For his classes on westward expansion, Rawitsch decided to try something a little safer: a board game with a big map and some toy covered wagons. “In my college work,” Rawitsch said, “I had seen some examples of educational games that were in a box game format … [and] I was kind of fascinated by the idea that this would be something you do in a classroom that would probably be much more interesting to students than just reading about history.” Rawitsch began work on this board game in the apartment he shared with fellow Carleton College student teachers, Paul Dillenberger and Bill Heinemann, who both taught math and dabbled in computer programming. They suggested Rawitsch ditch the paper-and-pencil approach; they would help him convert this game into a computer program that could run on his school’s teletype, a monitorless machine connected via the phone line to a mainframe computer in downtown Minneapolis. The two math teachers sometimes used the machine in their own classrooms; when they weren’t using it, the teletype lived in the school’s janitorial closet.

Rawitsch introduced the resulting game, which he called Oregon at the time, to his class on Friday, Dec. 3, 1971. “We spent a week on Oregon Trail,” Rawitsch remembers, “and so [the students] had four or five days to try it out. And they were … compared to the usual nonexcitement of reading about history … extremely excited to do this and fascinated by the computer.” For many of Rawitsch’s students, this moment not only represented their first time playing a digital game, but also their first time using a computer. Rawitsch believes that, out of the students he taught, “probably 90 percent of them had never had a chance to take a turn on the one computer” at the school.
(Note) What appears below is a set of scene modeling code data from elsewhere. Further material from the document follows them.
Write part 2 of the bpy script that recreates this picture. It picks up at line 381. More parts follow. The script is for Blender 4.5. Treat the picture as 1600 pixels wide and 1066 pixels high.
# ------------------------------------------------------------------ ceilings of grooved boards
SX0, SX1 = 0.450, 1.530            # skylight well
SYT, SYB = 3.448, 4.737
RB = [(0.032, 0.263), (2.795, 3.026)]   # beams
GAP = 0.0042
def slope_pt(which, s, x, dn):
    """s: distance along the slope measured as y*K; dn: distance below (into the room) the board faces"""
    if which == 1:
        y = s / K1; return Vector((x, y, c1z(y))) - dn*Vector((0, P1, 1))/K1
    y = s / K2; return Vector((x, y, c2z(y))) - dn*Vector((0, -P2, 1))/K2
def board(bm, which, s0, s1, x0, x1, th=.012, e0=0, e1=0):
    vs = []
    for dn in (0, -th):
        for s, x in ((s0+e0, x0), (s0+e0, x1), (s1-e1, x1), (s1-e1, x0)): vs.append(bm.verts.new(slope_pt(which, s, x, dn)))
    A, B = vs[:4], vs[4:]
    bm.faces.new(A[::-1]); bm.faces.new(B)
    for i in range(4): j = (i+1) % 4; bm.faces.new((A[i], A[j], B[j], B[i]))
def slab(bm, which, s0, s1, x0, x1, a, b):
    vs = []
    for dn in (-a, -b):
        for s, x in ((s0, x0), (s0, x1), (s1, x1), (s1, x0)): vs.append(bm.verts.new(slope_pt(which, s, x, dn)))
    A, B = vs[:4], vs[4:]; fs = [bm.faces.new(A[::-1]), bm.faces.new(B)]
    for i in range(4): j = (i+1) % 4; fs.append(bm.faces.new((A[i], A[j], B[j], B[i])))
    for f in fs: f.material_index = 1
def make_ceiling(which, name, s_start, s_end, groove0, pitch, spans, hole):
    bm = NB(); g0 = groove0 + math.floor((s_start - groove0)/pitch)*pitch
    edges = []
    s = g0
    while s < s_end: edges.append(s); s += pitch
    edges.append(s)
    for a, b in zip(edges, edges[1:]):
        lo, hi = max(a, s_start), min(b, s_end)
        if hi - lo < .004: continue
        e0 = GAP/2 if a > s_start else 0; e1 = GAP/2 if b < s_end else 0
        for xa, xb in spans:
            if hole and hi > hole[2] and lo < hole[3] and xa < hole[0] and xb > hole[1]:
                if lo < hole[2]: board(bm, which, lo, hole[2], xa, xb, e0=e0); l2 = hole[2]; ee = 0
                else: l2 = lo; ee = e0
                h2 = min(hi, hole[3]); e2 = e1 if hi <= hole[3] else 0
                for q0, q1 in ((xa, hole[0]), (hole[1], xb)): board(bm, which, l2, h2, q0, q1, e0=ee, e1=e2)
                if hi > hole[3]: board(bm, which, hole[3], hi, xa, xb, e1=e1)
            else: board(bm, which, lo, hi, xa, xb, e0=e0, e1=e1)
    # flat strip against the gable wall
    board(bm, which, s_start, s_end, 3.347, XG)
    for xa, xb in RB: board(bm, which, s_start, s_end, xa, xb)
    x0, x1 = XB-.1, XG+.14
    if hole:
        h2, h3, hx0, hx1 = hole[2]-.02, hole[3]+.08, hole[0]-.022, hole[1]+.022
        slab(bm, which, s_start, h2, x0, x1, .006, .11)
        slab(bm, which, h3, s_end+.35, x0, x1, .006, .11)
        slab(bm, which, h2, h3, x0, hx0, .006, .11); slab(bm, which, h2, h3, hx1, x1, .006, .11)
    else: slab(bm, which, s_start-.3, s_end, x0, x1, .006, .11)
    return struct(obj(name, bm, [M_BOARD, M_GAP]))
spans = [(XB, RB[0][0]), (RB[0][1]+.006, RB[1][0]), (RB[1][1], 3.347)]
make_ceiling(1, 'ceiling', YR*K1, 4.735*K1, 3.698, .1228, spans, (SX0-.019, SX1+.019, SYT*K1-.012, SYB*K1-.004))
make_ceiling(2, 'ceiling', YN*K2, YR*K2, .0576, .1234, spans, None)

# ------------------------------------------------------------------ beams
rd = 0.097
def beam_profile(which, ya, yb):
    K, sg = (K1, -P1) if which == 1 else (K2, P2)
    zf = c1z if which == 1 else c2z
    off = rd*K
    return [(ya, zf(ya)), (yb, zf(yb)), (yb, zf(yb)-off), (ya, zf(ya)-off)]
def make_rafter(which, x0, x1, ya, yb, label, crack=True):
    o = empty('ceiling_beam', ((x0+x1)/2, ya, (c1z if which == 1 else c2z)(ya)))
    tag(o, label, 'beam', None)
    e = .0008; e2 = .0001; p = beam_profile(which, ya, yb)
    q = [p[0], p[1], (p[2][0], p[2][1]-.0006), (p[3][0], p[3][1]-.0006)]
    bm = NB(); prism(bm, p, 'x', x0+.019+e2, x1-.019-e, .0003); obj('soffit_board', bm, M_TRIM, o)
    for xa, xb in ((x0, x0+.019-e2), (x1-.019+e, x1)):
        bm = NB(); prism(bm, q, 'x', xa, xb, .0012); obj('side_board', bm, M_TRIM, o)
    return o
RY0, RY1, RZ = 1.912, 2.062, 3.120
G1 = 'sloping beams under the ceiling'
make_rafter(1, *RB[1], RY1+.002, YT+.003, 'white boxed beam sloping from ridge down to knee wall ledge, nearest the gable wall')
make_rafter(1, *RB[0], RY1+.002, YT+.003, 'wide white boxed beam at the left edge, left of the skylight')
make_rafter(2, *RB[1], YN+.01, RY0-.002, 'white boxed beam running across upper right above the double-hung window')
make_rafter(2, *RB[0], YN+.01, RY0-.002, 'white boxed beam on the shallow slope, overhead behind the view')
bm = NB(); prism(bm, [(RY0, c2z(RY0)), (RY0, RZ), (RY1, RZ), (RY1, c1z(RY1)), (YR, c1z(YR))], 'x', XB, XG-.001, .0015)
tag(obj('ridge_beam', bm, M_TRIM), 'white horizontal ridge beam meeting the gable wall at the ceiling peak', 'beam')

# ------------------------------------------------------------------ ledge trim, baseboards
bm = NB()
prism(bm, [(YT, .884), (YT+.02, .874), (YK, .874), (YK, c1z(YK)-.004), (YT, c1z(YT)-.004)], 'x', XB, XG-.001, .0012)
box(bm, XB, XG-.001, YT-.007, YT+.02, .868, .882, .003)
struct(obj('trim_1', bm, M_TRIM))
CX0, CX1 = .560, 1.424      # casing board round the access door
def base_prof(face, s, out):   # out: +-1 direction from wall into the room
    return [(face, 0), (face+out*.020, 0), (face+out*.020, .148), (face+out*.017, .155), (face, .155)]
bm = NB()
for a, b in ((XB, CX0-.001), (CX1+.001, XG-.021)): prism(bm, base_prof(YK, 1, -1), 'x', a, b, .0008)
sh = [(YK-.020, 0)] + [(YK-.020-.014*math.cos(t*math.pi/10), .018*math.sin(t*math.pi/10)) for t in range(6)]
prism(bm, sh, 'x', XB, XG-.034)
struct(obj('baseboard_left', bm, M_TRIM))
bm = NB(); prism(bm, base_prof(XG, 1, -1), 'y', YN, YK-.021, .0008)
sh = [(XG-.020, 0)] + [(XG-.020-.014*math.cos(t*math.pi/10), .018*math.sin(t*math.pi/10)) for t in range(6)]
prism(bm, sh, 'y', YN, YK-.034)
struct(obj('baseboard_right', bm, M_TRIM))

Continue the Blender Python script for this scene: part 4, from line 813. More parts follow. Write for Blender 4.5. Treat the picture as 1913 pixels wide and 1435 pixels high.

Oregon Trail game screenshot of a covered wagon with the notice "Bad water. Snickers has dysentery" and details on weather, health, and distance traveled.
The Strong National Museum of Play, Rochester, New York

Because of this fact, Rawitsch collected his class into groups of five to play the game together. This setup gave everyone an opportunity with the computer, allowed the students to troubleshoot the machine collectively, and mimicked the family dynamic of traveling along the historic Oregon Trail. “The kids took their turns,” Rawitsch said, “each small group … gathered around the teletype terminal. And, of course, they were all anxious to read the output that was being printed by [the machine].”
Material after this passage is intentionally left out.